Urban Regeneration in Subotica: Reconnecting Monument, Landscape, and Cityscape
An urban regeneration project in Subotica reconnects a fractured modernist axis, transforming monument, memory, and landscape into civic life.
Project by Desire Tilinger
"The city, that artefact, in the beginning a tool like any other ... began to turn itself into a tool of seeing and understanding the world, into a means of intelligence." If this is true, then the city requires a brain — an urban institute capable of interpreting its past and directing its future.
This urban regeneration "MONUMENT : LANDSCAPE : CITYSCAPE" project in Subotica, Serbia, addresses the lingering spatial and psychological impact of an unfinished modernist axis that has shaped — and fragmented — the city for decades. Positioned between monument, landscape, and cityscape, the proposal transforms an unresolved urban scar into a cultural and civic catalyst.


The Unfinished Modernist Axis: A Barrier to Urban Continuity
Subotica, located in northern Serbia near the Hungarian border, is renowned for its Hungarian Secession (Art Nouveau) architecture and richly ornamented facades. Yet beneath its historic identity lies the legacy of a 20th-century modernist intervention that was never fully realized.
Radijalac and Prozivka — two modern settlements built during socialist expansion — were intended to be connected by a grand urban boulevard cutting through the city. While Radijalac developed as planned, Prozivka remained spatially detached. The proposed axis stopped short of completion, leaving a rupture in the urban fabric.
This unresolved gesture continues to divide Subotica — physically, socially, and symbolically. The project identifies this unfinished axis as the primary obstacle to the city’s cohesive development and positions urban regeneration as the strategy for healing this divide.
From Monument to Urban Institute: Reframing Memory
Prozivka, whose name loosely translates to "roll-call," carries heavy historical connotations linked to wartime executions during World War II. Today, a park and monument mark this space. However, the surrounding urban structure lacks integration and civic vitality.
Rather than treating the monument as an isolated memorial object, the project expands it into a broader cultural landscape. At its core stands a new Urban Institute — conceived as the intellectual engine of Subotica. This institute serves architects, urbanists, designers, archivists, anthropologists, programmers, and citizens alike.

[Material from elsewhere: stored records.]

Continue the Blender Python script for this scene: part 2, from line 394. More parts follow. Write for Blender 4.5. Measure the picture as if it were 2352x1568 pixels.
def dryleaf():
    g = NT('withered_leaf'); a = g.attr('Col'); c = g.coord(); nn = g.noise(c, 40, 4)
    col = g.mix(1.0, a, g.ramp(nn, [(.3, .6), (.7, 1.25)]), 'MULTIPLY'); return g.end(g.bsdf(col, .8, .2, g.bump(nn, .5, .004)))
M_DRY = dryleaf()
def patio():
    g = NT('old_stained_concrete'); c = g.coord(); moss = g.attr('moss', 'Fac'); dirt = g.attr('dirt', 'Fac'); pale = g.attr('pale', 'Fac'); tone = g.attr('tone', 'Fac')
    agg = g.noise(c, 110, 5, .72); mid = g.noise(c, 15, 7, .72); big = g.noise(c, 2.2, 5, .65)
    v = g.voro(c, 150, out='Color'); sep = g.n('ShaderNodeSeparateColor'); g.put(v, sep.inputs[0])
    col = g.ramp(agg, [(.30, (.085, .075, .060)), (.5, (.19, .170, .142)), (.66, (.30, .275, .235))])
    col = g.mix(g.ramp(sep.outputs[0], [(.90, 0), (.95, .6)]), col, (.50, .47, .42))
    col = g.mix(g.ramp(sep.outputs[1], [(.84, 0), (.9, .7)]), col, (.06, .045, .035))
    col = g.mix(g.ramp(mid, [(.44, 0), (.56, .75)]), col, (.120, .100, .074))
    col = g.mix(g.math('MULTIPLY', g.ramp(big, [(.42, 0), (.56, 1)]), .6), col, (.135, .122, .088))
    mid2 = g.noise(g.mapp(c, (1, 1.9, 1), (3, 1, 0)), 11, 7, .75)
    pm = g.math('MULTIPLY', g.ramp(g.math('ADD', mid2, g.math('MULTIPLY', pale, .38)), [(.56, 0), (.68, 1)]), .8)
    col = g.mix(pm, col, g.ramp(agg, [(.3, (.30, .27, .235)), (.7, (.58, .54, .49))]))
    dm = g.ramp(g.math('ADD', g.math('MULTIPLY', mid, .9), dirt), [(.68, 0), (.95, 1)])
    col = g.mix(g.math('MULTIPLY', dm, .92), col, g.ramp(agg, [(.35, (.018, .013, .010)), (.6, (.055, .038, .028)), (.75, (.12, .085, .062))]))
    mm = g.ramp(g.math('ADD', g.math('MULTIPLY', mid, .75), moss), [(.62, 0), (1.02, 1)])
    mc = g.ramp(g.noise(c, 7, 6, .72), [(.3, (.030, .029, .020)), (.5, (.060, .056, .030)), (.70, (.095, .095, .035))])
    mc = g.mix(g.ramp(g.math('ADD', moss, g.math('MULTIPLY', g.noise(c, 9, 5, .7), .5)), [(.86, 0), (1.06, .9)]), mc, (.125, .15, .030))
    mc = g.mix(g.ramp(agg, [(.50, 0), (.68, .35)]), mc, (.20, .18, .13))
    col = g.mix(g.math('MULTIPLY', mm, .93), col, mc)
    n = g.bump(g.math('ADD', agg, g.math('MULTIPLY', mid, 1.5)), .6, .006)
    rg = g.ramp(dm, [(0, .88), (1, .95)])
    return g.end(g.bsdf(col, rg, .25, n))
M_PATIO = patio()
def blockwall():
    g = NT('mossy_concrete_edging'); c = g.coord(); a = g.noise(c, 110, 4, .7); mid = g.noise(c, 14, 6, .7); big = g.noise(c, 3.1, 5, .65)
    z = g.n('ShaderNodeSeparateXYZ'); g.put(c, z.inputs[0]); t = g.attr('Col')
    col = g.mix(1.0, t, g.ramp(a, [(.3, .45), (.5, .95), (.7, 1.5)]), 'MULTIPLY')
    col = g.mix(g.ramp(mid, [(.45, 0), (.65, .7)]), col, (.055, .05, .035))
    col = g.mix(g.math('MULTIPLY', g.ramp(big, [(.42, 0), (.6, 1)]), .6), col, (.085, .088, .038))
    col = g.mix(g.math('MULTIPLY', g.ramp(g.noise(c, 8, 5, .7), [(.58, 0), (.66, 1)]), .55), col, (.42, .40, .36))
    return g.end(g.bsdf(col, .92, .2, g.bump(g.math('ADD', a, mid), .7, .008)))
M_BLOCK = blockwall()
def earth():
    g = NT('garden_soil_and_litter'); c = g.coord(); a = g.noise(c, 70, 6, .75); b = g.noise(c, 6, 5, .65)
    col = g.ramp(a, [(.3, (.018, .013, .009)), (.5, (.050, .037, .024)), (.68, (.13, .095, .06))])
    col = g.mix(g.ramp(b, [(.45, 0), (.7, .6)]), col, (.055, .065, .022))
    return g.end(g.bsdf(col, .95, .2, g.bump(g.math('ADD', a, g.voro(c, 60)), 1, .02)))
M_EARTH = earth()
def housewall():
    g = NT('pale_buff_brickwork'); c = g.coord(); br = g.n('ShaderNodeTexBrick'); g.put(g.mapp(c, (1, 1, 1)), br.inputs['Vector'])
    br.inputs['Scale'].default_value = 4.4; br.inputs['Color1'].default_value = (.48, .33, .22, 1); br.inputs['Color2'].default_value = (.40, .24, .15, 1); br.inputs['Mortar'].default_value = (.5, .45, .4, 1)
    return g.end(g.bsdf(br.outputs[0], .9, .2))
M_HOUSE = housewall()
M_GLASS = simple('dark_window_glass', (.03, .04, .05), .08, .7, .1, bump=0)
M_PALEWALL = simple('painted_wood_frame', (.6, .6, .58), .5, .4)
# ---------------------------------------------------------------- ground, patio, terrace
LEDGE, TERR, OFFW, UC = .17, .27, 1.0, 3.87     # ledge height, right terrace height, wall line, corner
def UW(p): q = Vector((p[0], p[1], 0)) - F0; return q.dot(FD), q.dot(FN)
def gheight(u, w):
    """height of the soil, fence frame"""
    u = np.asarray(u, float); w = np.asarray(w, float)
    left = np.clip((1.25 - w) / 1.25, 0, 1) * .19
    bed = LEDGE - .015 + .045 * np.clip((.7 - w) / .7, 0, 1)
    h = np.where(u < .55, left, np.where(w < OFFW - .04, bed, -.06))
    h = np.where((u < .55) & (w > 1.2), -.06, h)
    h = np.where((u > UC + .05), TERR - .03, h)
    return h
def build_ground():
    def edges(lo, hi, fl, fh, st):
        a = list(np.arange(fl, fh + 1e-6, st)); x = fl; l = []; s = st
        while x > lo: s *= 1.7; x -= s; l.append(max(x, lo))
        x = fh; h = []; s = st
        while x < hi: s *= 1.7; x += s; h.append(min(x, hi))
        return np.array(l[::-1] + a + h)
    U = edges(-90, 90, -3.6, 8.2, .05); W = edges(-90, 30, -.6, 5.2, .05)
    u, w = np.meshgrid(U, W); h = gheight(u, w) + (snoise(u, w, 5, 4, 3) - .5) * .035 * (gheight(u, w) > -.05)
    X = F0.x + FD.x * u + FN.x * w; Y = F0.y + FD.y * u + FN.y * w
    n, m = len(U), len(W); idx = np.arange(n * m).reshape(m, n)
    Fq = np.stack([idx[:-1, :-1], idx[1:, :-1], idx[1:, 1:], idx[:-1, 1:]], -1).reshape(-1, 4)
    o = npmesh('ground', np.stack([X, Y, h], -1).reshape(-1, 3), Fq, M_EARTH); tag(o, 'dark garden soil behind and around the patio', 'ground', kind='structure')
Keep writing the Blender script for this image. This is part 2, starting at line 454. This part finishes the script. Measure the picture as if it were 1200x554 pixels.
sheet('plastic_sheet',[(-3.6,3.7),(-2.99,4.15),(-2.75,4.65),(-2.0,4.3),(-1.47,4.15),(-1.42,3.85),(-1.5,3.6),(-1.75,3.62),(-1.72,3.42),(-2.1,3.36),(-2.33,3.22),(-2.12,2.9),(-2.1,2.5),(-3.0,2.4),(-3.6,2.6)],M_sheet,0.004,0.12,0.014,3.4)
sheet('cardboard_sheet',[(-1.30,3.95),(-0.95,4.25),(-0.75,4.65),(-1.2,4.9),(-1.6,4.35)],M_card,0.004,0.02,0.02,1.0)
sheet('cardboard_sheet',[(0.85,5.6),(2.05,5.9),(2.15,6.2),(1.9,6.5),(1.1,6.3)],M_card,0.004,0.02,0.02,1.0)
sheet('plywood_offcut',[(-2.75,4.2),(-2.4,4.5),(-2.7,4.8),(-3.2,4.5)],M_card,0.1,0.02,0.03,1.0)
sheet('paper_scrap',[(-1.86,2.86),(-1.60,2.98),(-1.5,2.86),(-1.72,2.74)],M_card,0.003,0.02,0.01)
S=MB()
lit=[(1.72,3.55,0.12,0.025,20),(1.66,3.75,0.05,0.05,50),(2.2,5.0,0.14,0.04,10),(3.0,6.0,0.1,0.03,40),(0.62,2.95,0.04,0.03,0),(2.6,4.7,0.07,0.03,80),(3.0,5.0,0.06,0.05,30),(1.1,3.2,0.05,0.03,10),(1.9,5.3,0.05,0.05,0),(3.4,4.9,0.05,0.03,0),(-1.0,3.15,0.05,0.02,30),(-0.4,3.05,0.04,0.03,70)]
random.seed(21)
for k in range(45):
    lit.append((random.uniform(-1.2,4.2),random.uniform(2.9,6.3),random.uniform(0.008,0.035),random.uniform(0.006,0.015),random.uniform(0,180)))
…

The building is not introverted or institutional in the conventional sense. Transparent, open, and porous, it invites public interaction. The surrounding park becomes an extension of civic life — a place where memory, education, and everyday activities intersect.
Urban Design Strategy: Stitching the Two Suboticas Together
The proposal works at multiple scales:
- Urban Scale: Completing and redefining the axis not as a rigid boulevard, but as a green, cultural corridor.
- Architectural Scale: Introducing modular pavilions, exhibition spaces, archives, and lecture halls.
- Landscape Scale: Transforming the central void into an active public realm.
Instead of imposing a singular monumental structure, the design unfolds horizontally — responding to the flat Pannonian plain. The composition exaggerates horizontality while punctuating it with rhythmic wooden structural frames that reinterpret vernacular porch ornamentation found throughout Subotica.
This translation of decorative wooden "lace" into a structural system bridges past and present — shifting ornament from surface embellishment to constructive logic.


Programmatic Intelligence: Architecture as Civic Infrastructure
The Urban Institute functions as a hybrid between archive, cultural center, research hub, and public forum. Its program includes:
- Urban research and management offices
- Exhibition and archive spaces
- Cultural and educational facilities
- Public pavilions and open-air gathering zones
By embedding these programs within a continuous landscape, the project dissolves the boundary between building and city. The axis becomes a living civic spine — not merely a transit route but a social condenser.
Constructive Expression and Spatial Experience
The exploded structural diagrams reveal a layered system of arches, beams, mounts, and roof elements that generate a dynamic canopy. In section, the wooden frames bend and converge, forming sheltered public zones beneath.
This structural rhythm creates moments of compression and expansion — guiding pedestrians through shaded passages, open plazas, and framed views toward the monument and surrounding neighborhood.
The architecture is both infrastructural and poetic: infrastructural in its modular repetition and material clarity; poetic in its reinterpretation of vernacular motifs and its commitment to civic openness.
Toward 21st-Century Urban Regeneration
Subotica’s challenge is not merely architectural — it is temporal. The city must reconcile its Art Nouveau identity with its socialist modernist layer and its contemporary aspirations.
By addressing the unfinished axis — the symbolic and spatial scar — this urban regeneration project proposes a way forward. It does not erase history; instead, it layers memory, landscape, and program into a cohesive civic framework.
In doing so, the project suggests that true urban regeneration is not about replacing the past, but about understanding it — and building the institutional intelligence necessary to navigate the future.
Monument becomes landscape. Landscape becomes cityscape. And the city, once fragmented, begins to think as one.